Looks like some Indie developers are joining Capcom (RE7) in offering Xbox Play Anywhere titles (buy once, play on either Xbox or PC).
  • System Era Softworks - Astroneer
  • Daedalic Entertainment - Silence: The Whispered World 2
  • Eclipse Games S.C. - Spheroids
It's a F2P game, but Bethesda's Fallout Shelter is also an Xbox Play Anywhere title. I wonder if their next AAA release will be an XPA title?

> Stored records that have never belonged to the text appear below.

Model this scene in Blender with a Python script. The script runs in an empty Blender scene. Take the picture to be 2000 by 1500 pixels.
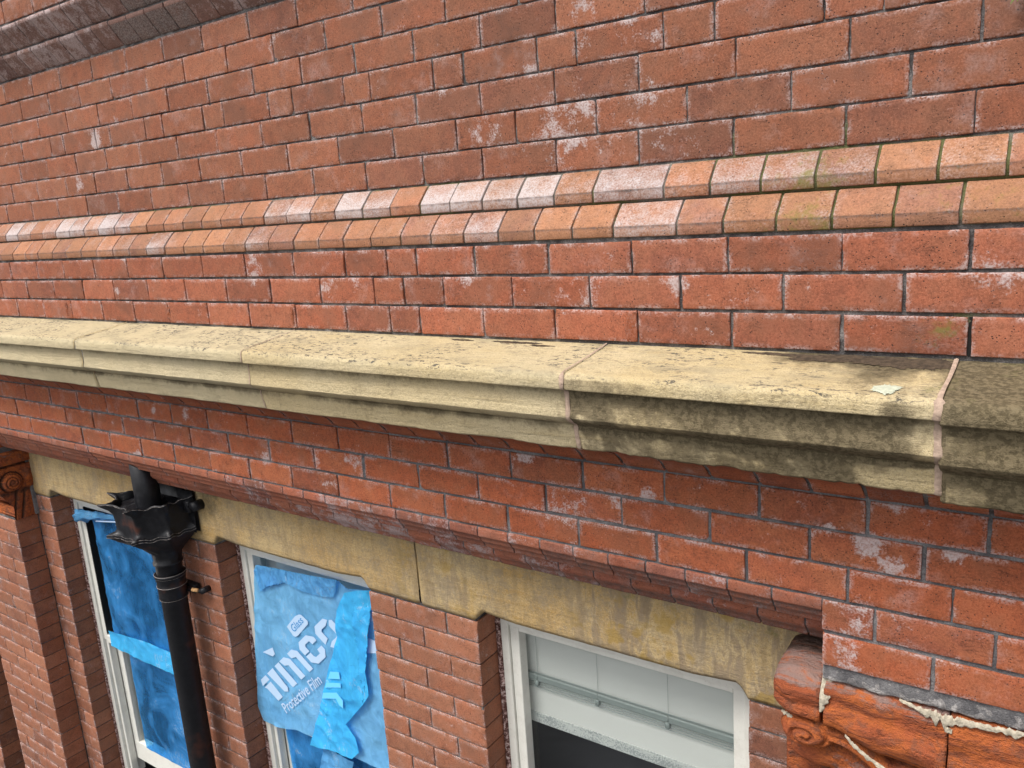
import bpy, math, random
from mathutils import Vector, Matrix, noise as MN
random.seed(7)
C = bpy.context.scene
COL = C.collection

# ------------------------------------------------------------------ camera
cam = bpy.data.cameras.new('camera'); camo = bpy.data.objects.new('camera', cam); COL.objects.link(camo)
YAW, PIT, ROL = -0.61552942, -0.21704889, -0.06968214
cy, sy, cp, sp = math.cos(YAW), math.sin(YAW), math.cos(PIT), math.sin(PIT)
F = Vector((sy*cp, cy*cp, sp)); R = Vector((cy, -sy, 0)); U = R.cross(F)
c_, s_ = math.cos(ROL), math.sin(ROL)
R2 = c_*R + s_*U; U2 = -s_*R + c_*U
M = Matrix((R2, U2, -F)).transposed().to_4x4()
M.translation = Vector((0, -1.72930526, -0.06350807))
camo.matrix_world = M
cam.lens = 36*1596.54/2000; cam.sensor_width = 36; cam.clip_end = 500; cam.clip_start = 0.02
C.camera = camo
C.render.resolution_x, C.render.resolution_y = 1024, 768

# ------------------------------------------------------------------ light
SUN_EL, SUN_AZ = math.radians(58), math.radians(200)   # azimuth clockwise from +Y (wall faces -Y)
w = bpy.data.worlds.new('World'); C.world = w; w.use_nodes = True
nt = w.node_tree; nt.nodes.clear()
sky = nt.nodes.new('ShaderNodeTexSky'); sky.sky_type = 'NISHITA'; sky.sun_disc = False
sky.sun_elevation = SUN_EL; sky.sun_rotation = SUN_AZ; sky.dust_density = 4.0; sky.air_density = 1.0; sky.ozone_density = 1.0
hs = nt.nodes.new('ShaderNodeHueSaturation'); hs.inputs['Saturation'].default_value = 0.25   # overcast: greyed sky
bg = nt.nodes.new('ShaderNodeBackground'); bg.inputs['Strength'].default_value = 0.13
wo = nt.nodes.new('ShaderNodeOutputWorld')
nt.links.new(sky.outputs[0], hs.inputs['Color']); nt.links.new(hs.outputs[0], bg.inputs[0]); nt.links.new(bg.outputs[0], wo.inputs[0])
sl = bpy.data.lights.new('sun', 'SUN'); sl.energy = 1.5; sl.angle = math.radians(25); sl.color = (1, .965, .91)
so = bpy.data.objects.new('sun', sl); COL.objects.link(so)
sd = Vector((math.sin(SUN_AZ)*math.cos(SUN_EL), math.cos(SUN_AZ)*math.cos(SUN_EL), math.sin(SUN_EL)))
so.rotation_euler = sd.to_track_quat('Z', 'Y').to_euler()
C.view_settings.view_transform = 'Standard'; C.view_settings.look = 'None'
C.view_settings.exposure = 0.80; C.view_settings.gamma = 1
C.render.engine = 'CYCLES'
C.cycles.max_bounces = 6

# ------------------------------------------------------------------ node helpers
class NT:
    def __init__(s, name):
        s.m = bpy.data.materials.new(name); s.m.use_nodes = True; s.t = s.m.node_tree; s.t.nodes.clear()
        s.out = s.n('ShaderNodeOutputMaterial'); s.pos = s.n('ShaderNodeNewGeometry').outputs['Position']
    def n(s, k): return s.t.nodes.new(k)
    def set(s, sock, v):
        if isinstance(v, bpy.types.NodeSocket): s.t.links.new(v, sock)
        elif v is not None:
            if isinstance(v, (tuple, list)) and len(v) == 3 and sock.type == 'RGBA': v = (*v, 1)
            sock.default_value = v
    def attr(s, name):
        a = s.n('ShaderNodeAttribute'); a.attribute_name = name
        x = s.n('ShaderNodeSeparateXYZ'); s.set(x.inputs[0], a.outputs['Vector']); return x.outputs
    def math(s, op, a, b=0.0, c=None, clamp=False):
        m = s.n('ShaderNodeMath'); m.operation = op; m.use_clamp = clamp
        s.set(m.inputs[0], a); s.set(m.inputs[1], b)
        if c is not None: s.set(m.inputs[2], c)
        return m.outputs[0]
    def add(s, a, b): return s.math('ADD', a, b)
    def mul(s, a, b): return s.math('MULTIPLY', a, b)
    def ramp(s, v, lo, hi, a=0.0, b=1.0):
        m = s.n('ShaderNodeMapRange'); m.interpolation_type = 'SMOOTHSTEP'; s.set(m.inputs[0], v)
        m.inputs[1].default_value = lo; m.inputs[2].default_value = hi; m.inputs[3].default_value = a; m.inputs[4].default_value = b
        return m.outputs[0]
    def noise(s, scale, detail=3, rough=.55, vec=None, stretch=None, dist=0.0, off=None):
        v = vec or s.pos
        if stretch or off:
            mp = s.n('ShaderNodeMapping'); s.set(mp.inputs[0], v); mp.inputs['Scale'].default_value = stretch or (1, 1, 1)
            if off: mp.inputs['Location'].default_value = off
            v = mp.outputs[0]
        k = s.n('ShaderNodeTexNoise'); s.set(k.inputs['Vector'], v); k.inputs['Scale'].default_value = scale
        k.inputs['Detail'].default_value = detail; k.inputs['Roughness'].default_value = rough; k.inputs['Distortion'].default_value = dist
        return k.outputs[0]
    def voro(s, scale, vec=None, stretch=None, feature='F1'):
        v = vec or s.pos
        if stretch:
            mp = s.n('ShaderNodeMapping'); s.set(mp.inputs[0], v); mp.inputs['Scale'].default_value = stretch; v = mp.outputs[0]
        k = s.n('ShaderNodeTexVoronoi'); k.feature = feature; s.set(k.inputs['Vector'], v); k.inputs['Scale'].default_value = scale
        return k.outputs['Distance']
    def mix(s, f, a, b, mode='MIX'):
        m = s.n('ShaderNodeMix'); m.data_type = 'RGBA'; m.blend_type = mode
        s.set(m.inputs[0], f); s.set(m.inputs[6], a); s.set(m.inputs[7], b); return m.outputs[2]
    def bump(s, h, strength=.5, dist=.002, normal=None):
        b = s.n('ShaderNodeBump'); b.inputs['Strength'].default_value = strength; b.inputs['Distance'].default_value = dist
        s.set(b.inputs['Height'], h)
        if normal: s.set(b.inputs['Normal'], normal)
        return b.outputs[0]
    def bsdf(s, col, rough=.85, normal=None, spec=.3, metal=0.0, **kw):
        p = s.n('ShaderNodeBsdfPrincipled'); s.set(p.inputs['Base Color'], col); s.set(p.inputs['Roughness'], rough)
        p.inputs['Specular IOR Level'].default_value = spec; p.inputs['Metallic'].default_value = metal
        if normal: s.set(p.inputs['Normal'], normal)
        for k, v in kw.items(): s.set(p.inputs[k.replace('_', ' ')], v)
        s.shader = p.outputs[0]; s.set(s.out.inputs[0], p.outputs[0]); return s.m

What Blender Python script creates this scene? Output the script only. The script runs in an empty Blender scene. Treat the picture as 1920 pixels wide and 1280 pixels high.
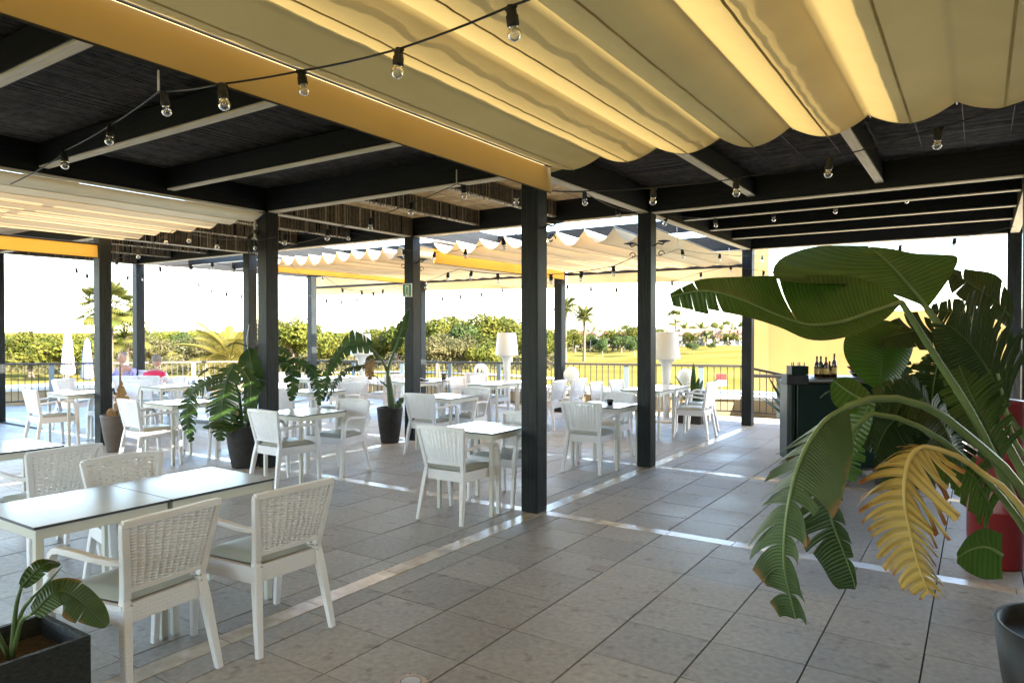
import bpy, bmesh, math, random
from mathutils import Vector, Matrix, noise
R=math.radians; PI=math.pi
rnd=random.Random(7)
# ------------------------------------------------------------------ camera, world, sun, exposure
scn=bpy.context.scene; C=scn.collection
FPX=1315.0; PITCH=R(.74); YAW=R(33.7); H=1.62
cd=bpy.data.cameras.new('camera'); cam=bpy.data.objects.new('camera',cd); C.objects.link(cam)
cd.sensor_width=36; cd.lens=36*FPX/1920; cd.clip_start=.05; cd.clip_end=6000
cam.location=(0,0,H); cam.rotation_euler=(PI/2-PITCH,0,YAW); scn.camera=cam
SUN_EL=R(28); SX,SY=.985,-.06
w=bpy.data.worlds.new('World'); scn.world=w; w.use_nodes=True
nt=w.node_tree; bg=nt.nodes['Background']; sk=nt.nodes.new('ShaderNodeTexSky')
sk.sky_type='NISHITA'; sk.sun_disc=False; sk.sun_elevation=SUN_EL; sk.sun_rotation=math.atan2(SX,SY)
sk.air_density=1.0; sk.dust_density=.7; sk.ozone_density=1.0
nt.links.new(sk.outputs[0],bg.inputs[0]); bg.inputs[1].default_value=.15
sl=bpy.data.lights.new('sun','SUN'); so=bpy.data.objects.new('sun',sl); C.objects.link(so)
sl.energy=5.0; sl.angle=R(.5); sl.color=(1,.92,.78)
sd=Vector((SX,SY,0)).normalized()*math.cos(SUN_EL)+Vector((0,0,math.sin(SUN_EL)))
so.rotation_euler=sd.to_track_quat('Z','Y').to_euler(); so.location=(0,0,30)
vs=scn.view_settings; vs.view_transform='Standard'; vs.look='None'; vs.gamma=1; vs.use_curve_mapping=False; vs.exposure=3.35
scn.render.engine='CYCLES'
cy=scn.cycles; cy.max_bounces=9; cy.diffuse_bounces=5; cy.glossy_bounces=4; cy.transmission_bounces=6; cy.transparent_max_bounces=8
cy.caustics_reflective=False; cy.caustics_refractive=False
# ------------------------------------------------------------------ measuring: a picture ray to a place in the world (X to the right along the beams, Y away along the strips)
def W(px,py,d):
    u=(px-960)/FPX; v=(640-py)/FPX
    k=math.cos(PITCH)+v*math.sin(PITCH); zz=-math.sin(PITCH)+v*math.cos(PITCH)
    X=u/k*d; c,s=math.cos(YAW),math.sin(YAW)
    return Vector((X*c-d*s, X*s+d*c, H+zz/k*d))
def Fz(px,py,z=0):
    v=(640-py)/FPX; k=math.cos(PITCH)+v*math.sin(PITCH); zz=-math.sin(PITCH)+v*math.cos(PITCH)
    return W(px,py,(z-H)*k/zz)
def V(*a): return Vector(a)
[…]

I saw them by chance when I went into the Microsoft Store to pre-order Halo Wars 2 just now. I wasn't expecting smaller indie developers to jump on this before Project Scorpio came out, but it makes a lot of sense that they would do so.

Regards,
SB
It's certainly a new marketing vector that is good to take advantage of while it's relatively not supported. It's hard to get your name out there. But with all these people (myself) rabid for XPA titles, just putting your title there gives it way more coverage than if you didn't, this obviously has a large impact on indies, but even some titles I wouldn't buy like RE7, I am now considering because of XPA.
 
Given that Scorpio is meant to be a premium product then I think that other aspects of the machine needs to be performant.
I've seen videos of how long it takes for a game to load, and load levels, and as a premium device I would like to see that improved a lot.
Maybe m.2 ssd 64/128gb that stores os, 5 last used games, and 5 last used apps. That would give the overall system a big boost.
Not the whole game, just enough to load the game so say 8Gb per title.

Maybe 5gb available to devs as slow secondary memory, that can be used as hdd cache as they see fit, loading in a level etc.
Api would also work for x1 and pc, as it's not got a performance spec associated with it, it's just slower than ram and faster/equal to hdd.